## [RECORDED INFORMATION]
___
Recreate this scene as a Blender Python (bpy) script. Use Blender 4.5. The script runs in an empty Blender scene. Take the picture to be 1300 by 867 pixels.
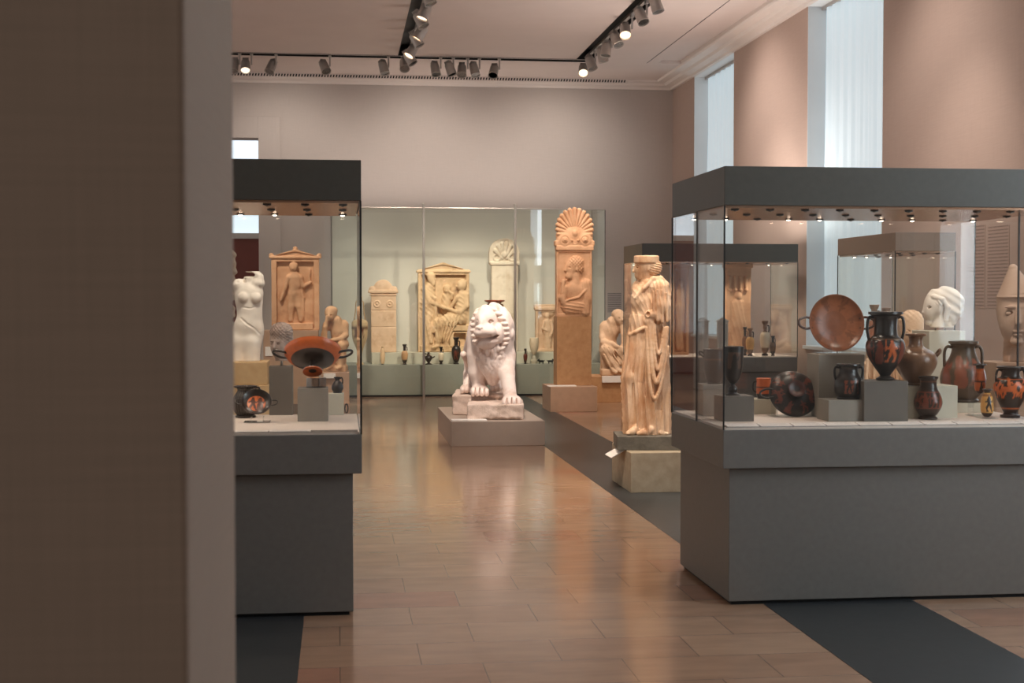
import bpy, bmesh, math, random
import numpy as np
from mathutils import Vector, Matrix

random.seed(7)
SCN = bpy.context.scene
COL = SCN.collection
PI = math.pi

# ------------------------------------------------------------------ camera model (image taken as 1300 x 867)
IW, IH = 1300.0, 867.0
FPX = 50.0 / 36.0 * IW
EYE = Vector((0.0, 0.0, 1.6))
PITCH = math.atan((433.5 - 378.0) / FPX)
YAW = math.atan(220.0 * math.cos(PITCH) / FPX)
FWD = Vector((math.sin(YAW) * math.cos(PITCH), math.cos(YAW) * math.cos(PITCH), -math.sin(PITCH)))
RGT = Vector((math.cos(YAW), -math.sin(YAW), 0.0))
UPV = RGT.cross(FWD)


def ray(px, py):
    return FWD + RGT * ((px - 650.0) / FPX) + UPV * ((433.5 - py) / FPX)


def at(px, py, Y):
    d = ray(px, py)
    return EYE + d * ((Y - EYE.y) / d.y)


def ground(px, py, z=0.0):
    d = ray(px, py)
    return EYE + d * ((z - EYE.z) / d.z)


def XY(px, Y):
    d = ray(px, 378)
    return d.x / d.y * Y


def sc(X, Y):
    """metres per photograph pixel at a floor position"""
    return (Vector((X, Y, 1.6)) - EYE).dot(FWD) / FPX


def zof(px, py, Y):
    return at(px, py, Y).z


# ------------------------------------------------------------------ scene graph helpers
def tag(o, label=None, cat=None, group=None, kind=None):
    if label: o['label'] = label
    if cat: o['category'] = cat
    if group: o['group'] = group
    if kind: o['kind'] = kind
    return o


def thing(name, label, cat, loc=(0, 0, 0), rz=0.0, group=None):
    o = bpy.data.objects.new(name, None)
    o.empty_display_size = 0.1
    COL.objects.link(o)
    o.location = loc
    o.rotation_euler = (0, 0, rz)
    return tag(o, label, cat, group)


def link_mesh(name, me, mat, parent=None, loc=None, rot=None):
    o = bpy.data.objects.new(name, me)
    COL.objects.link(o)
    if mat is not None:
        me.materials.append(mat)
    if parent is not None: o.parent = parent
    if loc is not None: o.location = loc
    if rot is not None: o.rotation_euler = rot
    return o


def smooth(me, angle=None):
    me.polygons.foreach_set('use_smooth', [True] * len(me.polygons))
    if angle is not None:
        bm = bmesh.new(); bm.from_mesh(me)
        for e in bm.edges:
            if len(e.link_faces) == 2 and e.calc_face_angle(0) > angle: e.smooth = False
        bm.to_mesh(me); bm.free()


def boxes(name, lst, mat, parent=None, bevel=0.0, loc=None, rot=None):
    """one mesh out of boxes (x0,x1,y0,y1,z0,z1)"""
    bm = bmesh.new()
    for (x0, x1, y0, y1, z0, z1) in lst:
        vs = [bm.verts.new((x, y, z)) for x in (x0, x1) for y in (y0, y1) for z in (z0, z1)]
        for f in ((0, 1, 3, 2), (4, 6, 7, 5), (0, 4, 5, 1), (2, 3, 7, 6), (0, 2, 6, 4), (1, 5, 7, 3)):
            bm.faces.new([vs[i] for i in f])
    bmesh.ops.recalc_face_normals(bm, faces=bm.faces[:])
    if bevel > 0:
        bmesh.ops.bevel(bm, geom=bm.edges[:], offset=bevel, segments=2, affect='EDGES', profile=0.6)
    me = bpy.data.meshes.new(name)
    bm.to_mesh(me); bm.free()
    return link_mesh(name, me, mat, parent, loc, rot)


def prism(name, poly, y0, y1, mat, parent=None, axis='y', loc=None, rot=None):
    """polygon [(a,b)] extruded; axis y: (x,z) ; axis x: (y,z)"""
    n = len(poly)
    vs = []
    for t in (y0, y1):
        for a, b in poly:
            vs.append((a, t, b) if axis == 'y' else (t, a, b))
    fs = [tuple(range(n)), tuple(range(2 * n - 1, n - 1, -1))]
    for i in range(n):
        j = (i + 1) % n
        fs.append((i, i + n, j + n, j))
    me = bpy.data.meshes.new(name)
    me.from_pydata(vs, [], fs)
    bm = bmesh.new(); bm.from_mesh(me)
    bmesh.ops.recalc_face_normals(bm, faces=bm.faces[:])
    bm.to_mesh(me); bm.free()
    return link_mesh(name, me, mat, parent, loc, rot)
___
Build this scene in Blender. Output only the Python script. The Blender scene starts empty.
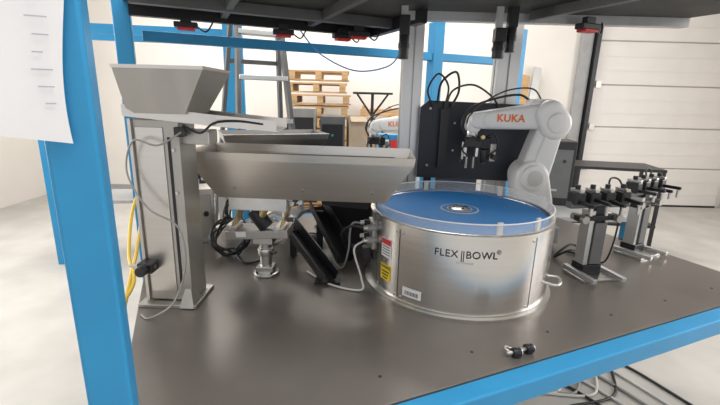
___
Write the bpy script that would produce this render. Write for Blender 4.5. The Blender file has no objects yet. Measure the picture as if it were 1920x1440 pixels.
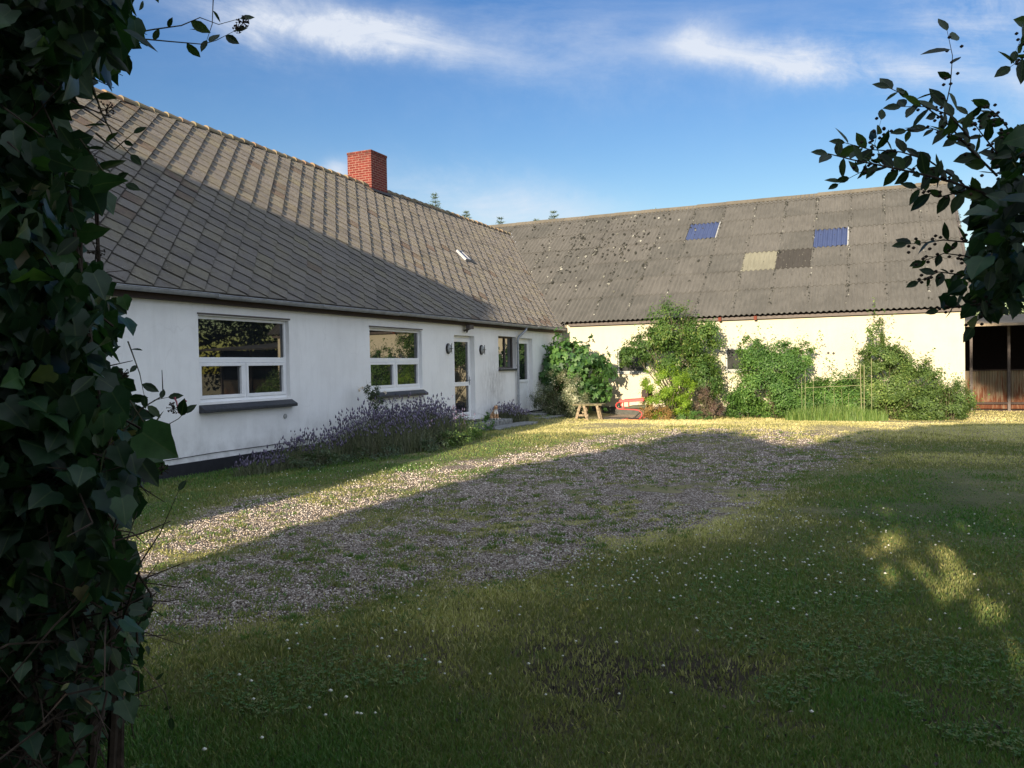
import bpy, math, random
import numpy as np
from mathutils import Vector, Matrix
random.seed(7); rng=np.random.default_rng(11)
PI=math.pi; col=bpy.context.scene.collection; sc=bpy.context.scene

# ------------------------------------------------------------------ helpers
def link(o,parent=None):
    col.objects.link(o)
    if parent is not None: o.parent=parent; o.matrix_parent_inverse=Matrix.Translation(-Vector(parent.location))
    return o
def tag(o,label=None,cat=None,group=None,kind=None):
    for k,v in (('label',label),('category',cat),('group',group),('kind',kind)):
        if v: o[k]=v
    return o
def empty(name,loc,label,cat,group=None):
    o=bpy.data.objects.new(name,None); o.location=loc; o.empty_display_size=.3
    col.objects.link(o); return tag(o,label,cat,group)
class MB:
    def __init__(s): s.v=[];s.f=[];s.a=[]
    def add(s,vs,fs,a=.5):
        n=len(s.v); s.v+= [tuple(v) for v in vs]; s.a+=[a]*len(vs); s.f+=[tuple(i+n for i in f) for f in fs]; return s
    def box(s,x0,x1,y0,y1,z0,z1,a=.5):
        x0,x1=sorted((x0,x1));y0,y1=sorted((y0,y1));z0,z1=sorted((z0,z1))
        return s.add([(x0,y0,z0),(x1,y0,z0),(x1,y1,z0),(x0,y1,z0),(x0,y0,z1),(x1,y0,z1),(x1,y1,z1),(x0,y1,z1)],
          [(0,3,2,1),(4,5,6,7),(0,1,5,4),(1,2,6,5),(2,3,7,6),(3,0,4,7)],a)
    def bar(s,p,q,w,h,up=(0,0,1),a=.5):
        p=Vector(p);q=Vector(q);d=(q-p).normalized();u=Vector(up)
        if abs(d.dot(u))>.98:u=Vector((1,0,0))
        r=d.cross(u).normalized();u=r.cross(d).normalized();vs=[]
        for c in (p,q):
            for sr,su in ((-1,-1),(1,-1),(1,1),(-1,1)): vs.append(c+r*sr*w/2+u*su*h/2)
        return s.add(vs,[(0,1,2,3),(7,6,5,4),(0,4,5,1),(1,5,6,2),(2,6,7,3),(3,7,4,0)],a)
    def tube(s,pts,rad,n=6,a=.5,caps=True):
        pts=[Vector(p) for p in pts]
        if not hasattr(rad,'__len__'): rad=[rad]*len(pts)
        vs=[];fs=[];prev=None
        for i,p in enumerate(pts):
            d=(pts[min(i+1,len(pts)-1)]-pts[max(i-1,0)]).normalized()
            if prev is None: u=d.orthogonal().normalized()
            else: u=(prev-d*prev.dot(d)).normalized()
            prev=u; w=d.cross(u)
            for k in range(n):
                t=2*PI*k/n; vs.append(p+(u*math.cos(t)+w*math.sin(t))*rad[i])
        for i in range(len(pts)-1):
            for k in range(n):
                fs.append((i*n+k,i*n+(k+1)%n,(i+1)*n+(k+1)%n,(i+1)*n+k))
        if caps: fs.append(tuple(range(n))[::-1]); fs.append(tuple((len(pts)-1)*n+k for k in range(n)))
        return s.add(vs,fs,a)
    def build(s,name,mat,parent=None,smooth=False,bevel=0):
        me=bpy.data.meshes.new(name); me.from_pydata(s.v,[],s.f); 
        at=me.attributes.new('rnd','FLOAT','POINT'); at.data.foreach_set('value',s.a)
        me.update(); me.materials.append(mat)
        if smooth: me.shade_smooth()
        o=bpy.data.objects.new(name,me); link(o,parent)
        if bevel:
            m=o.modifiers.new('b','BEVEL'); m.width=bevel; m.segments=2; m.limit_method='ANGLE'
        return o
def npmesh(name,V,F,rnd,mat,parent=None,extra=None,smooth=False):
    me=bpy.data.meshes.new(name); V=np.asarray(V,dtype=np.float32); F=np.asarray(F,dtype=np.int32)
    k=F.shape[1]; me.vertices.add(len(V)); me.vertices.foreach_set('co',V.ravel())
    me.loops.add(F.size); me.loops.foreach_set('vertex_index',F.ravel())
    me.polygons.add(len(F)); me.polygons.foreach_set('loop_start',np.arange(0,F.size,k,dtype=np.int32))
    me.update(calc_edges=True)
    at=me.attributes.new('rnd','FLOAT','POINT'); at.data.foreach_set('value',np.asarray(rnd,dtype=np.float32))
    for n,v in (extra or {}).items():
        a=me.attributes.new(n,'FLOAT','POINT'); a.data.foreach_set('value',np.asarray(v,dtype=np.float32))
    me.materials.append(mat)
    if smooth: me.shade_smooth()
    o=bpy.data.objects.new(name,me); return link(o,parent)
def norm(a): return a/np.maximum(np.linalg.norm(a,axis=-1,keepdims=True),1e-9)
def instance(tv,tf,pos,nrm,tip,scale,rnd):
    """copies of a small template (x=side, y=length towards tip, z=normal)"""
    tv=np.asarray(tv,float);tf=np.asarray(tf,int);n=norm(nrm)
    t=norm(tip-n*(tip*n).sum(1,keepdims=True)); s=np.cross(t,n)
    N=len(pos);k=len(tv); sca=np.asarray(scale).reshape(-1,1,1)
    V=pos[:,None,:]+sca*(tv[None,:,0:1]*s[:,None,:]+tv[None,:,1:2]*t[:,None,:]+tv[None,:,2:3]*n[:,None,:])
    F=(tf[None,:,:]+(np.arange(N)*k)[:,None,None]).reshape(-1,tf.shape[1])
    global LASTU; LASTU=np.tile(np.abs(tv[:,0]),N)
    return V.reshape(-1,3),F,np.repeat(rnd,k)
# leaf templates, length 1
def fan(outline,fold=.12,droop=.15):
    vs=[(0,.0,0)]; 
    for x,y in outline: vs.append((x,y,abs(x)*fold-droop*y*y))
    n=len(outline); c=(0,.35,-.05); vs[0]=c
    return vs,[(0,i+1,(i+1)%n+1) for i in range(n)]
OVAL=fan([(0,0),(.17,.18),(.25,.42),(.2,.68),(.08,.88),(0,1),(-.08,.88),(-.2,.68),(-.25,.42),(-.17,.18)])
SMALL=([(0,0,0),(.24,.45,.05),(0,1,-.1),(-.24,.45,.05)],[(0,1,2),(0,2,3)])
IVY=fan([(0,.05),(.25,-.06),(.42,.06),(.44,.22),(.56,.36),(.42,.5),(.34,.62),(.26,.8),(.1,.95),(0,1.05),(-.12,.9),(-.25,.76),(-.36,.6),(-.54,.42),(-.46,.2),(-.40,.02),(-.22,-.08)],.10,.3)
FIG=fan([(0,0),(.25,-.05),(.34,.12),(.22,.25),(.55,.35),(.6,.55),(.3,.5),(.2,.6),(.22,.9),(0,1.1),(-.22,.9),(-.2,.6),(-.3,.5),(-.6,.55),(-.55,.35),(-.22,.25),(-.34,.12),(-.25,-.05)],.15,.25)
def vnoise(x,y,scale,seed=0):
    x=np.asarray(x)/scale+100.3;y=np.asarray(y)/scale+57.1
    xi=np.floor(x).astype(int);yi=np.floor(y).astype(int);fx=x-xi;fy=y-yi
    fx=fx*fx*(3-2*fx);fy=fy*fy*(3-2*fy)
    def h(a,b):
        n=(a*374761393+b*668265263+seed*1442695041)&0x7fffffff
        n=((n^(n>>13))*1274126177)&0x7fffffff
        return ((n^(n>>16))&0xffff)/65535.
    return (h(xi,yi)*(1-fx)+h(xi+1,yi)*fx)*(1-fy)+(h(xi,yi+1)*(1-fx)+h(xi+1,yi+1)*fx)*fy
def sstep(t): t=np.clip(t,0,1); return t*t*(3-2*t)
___
## [TASK TO COMPLETE]
Scan the listing above. Gather each line that contains the word "Python".

## [TASK OUTPUT]
Recreate this scene as a Blender Python (bpy) script. Use Blender 4.5. The script runs in an empty Blender scene. Take the picture to be 1300 by 867 pixels.
Build this scene in Blender. Output only the Python script. The Blender scene starts empty.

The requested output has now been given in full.